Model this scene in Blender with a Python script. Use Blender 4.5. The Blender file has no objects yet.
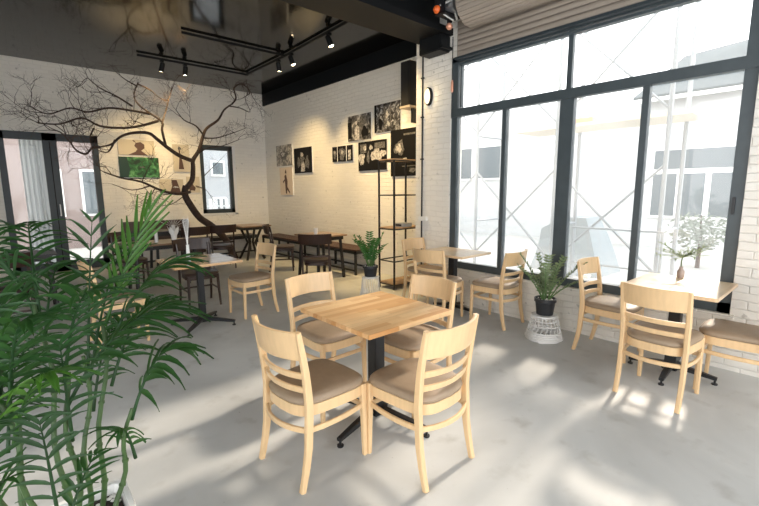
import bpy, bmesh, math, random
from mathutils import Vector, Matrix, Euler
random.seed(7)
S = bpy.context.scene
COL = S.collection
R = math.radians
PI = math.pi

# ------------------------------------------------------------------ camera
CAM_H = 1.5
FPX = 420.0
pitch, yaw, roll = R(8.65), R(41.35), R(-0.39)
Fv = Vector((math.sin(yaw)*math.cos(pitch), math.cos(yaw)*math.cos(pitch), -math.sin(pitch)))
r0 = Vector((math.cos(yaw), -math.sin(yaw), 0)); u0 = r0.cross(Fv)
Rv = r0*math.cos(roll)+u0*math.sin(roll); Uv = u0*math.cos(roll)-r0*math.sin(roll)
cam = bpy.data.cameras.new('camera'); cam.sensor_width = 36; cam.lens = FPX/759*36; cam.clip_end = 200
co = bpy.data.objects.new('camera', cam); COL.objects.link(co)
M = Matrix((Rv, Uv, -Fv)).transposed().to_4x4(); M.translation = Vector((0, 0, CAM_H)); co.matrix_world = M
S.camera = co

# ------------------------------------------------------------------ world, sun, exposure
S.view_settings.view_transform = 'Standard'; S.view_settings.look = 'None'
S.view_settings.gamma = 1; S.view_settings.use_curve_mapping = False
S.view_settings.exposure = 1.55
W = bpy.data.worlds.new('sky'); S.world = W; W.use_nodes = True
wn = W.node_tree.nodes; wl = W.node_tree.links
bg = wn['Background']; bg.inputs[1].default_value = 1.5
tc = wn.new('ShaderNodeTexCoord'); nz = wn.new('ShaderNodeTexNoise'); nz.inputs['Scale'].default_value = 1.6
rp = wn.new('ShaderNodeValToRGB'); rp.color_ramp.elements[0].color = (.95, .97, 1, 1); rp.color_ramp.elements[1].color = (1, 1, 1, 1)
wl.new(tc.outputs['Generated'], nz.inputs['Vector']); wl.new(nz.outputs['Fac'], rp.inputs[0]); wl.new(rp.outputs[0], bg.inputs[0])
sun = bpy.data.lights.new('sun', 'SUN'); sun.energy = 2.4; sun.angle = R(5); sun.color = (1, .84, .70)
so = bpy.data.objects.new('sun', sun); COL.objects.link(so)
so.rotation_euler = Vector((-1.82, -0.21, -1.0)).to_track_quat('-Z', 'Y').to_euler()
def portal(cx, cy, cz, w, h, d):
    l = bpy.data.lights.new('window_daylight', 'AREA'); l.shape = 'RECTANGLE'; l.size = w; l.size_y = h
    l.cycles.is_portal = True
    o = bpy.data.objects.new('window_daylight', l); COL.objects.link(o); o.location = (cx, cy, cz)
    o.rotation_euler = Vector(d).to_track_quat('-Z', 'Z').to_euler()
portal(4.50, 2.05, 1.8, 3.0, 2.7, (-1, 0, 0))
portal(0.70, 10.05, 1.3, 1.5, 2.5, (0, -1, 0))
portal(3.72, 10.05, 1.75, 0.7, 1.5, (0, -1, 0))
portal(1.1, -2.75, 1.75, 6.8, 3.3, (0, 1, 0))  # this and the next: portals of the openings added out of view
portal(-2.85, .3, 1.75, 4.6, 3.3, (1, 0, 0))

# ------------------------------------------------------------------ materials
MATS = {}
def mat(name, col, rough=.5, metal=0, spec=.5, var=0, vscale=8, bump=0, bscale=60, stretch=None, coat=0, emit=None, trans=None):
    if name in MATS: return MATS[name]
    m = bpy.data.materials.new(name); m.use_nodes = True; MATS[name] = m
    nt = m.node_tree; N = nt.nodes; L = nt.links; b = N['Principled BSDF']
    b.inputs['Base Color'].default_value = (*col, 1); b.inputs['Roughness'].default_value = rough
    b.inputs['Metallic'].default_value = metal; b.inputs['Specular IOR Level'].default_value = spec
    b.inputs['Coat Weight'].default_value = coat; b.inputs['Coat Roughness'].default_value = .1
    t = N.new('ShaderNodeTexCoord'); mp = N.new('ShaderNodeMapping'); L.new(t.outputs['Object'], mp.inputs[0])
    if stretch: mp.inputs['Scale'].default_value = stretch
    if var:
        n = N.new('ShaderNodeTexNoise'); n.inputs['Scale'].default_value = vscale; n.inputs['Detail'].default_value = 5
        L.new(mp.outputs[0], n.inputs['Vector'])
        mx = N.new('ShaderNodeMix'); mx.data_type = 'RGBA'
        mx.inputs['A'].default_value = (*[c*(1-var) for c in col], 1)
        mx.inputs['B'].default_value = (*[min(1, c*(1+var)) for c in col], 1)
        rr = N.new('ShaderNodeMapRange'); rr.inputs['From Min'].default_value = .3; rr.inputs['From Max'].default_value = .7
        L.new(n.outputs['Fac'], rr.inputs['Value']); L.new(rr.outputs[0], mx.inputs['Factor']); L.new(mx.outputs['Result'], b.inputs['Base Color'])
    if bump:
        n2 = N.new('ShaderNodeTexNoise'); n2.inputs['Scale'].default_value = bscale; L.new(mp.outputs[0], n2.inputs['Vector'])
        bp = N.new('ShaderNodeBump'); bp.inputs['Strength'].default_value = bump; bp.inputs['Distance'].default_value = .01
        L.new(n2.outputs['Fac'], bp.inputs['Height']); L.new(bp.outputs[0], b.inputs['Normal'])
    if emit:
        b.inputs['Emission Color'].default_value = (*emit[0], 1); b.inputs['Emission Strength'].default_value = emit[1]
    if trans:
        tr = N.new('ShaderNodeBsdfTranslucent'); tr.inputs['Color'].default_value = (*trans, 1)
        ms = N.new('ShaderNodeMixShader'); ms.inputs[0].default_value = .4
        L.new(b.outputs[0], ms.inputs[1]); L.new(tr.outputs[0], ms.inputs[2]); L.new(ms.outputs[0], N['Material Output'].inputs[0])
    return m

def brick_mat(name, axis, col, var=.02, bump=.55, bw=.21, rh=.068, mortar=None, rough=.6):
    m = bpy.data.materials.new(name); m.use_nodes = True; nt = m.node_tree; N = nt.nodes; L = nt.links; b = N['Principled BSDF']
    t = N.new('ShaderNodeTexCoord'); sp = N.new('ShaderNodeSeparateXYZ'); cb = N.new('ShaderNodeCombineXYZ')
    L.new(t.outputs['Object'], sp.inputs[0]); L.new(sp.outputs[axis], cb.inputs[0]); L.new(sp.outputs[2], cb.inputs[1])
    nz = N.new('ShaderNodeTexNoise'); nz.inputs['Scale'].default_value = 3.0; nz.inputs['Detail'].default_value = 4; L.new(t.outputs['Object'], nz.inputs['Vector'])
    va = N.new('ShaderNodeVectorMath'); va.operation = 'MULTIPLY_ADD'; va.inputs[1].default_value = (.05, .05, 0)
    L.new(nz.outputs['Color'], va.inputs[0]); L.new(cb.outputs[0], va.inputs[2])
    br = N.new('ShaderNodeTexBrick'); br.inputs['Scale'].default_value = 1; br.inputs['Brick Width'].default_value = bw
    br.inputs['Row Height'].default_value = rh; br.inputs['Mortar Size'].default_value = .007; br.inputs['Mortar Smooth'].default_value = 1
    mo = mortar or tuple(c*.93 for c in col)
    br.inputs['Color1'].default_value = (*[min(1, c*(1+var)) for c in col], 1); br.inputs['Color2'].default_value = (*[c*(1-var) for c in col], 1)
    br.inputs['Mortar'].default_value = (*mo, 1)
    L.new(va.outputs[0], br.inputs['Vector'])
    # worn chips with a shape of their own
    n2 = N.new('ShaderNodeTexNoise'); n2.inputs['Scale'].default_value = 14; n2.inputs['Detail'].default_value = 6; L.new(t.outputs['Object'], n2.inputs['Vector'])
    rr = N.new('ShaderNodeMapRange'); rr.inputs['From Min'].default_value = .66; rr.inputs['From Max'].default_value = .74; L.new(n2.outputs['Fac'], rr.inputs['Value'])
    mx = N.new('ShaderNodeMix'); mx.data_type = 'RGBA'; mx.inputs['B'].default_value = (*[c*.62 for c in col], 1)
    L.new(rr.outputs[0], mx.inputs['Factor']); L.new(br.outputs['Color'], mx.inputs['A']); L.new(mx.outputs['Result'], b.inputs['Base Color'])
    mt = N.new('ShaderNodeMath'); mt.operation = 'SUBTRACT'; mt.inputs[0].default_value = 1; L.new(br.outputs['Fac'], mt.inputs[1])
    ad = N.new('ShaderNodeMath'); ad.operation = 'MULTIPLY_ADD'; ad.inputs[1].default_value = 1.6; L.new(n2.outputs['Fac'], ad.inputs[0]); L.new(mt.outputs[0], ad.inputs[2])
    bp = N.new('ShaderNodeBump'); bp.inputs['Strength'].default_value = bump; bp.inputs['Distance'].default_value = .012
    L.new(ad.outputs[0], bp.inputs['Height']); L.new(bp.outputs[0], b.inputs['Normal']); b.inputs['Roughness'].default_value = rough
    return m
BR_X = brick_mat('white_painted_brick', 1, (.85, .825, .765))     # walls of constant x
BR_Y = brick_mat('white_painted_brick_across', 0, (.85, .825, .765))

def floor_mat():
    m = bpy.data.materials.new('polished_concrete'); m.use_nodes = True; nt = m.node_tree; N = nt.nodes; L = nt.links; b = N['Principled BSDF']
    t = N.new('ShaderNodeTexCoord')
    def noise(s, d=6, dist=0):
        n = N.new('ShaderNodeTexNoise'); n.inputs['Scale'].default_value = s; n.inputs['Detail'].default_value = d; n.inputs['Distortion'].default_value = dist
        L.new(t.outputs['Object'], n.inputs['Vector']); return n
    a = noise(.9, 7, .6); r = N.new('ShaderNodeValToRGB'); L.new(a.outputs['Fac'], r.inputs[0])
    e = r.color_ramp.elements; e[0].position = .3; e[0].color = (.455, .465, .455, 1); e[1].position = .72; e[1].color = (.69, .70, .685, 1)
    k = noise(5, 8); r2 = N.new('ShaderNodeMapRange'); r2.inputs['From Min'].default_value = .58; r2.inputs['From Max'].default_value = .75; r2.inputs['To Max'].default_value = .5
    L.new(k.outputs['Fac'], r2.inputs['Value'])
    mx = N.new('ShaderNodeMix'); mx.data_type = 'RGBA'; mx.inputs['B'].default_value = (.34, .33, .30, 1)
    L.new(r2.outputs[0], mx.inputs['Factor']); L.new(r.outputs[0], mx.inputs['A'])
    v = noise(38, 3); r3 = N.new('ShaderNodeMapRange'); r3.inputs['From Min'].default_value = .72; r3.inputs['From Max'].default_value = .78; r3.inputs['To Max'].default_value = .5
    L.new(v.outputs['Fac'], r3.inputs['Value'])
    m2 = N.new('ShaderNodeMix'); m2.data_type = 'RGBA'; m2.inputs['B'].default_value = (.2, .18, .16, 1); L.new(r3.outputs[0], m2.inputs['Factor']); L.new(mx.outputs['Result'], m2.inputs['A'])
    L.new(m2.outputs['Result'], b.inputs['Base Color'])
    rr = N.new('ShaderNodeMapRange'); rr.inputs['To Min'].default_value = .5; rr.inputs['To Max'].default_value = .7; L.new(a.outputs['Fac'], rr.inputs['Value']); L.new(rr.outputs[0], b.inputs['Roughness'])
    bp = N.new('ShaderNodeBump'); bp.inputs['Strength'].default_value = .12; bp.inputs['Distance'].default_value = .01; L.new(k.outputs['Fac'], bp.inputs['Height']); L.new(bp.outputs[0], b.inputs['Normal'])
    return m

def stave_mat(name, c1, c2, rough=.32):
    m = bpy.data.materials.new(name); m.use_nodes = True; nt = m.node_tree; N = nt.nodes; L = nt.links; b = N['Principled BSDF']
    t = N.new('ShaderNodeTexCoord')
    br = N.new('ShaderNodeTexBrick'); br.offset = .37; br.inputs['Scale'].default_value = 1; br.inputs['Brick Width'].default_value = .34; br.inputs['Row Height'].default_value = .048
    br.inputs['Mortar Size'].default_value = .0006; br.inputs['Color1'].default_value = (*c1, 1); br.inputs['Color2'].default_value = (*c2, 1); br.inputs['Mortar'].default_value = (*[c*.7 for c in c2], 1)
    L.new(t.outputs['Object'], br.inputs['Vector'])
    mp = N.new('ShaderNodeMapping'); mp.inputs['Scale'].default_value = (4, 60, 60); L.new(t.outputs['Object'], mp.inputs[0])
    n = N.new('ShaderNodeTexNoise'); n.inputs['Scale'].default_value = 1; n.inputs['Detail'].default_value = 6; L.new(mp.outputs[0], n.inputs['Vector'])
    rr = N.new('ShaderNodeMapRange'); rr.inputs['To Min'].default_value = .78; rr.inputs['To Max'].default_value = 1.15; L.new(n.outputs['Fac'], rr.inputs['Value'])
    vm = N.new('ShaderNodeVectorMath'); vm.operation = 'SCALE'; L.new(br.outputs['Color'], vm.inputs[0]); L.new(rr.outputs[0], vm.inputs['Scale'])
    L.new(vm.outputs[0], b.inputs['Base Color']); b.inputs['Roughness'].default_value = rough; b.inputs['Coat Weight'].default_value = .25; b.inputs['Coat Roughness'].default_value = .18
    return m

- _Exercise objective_
Leave out any pictures, please, and quote only the lines from the top of the data through the line that contains "PI = math.pi".

- _Output_
Model this scene in Blender with a Python script. Use Blender 4.5. The Blender file has no objects yet.
import bpy, bmesh, math, random
from mathutils import Vector, Matrix, Euler
random.seed(7)
S = bpy.context.scene
COL = S.collection
R = math.radians
PI = math.pi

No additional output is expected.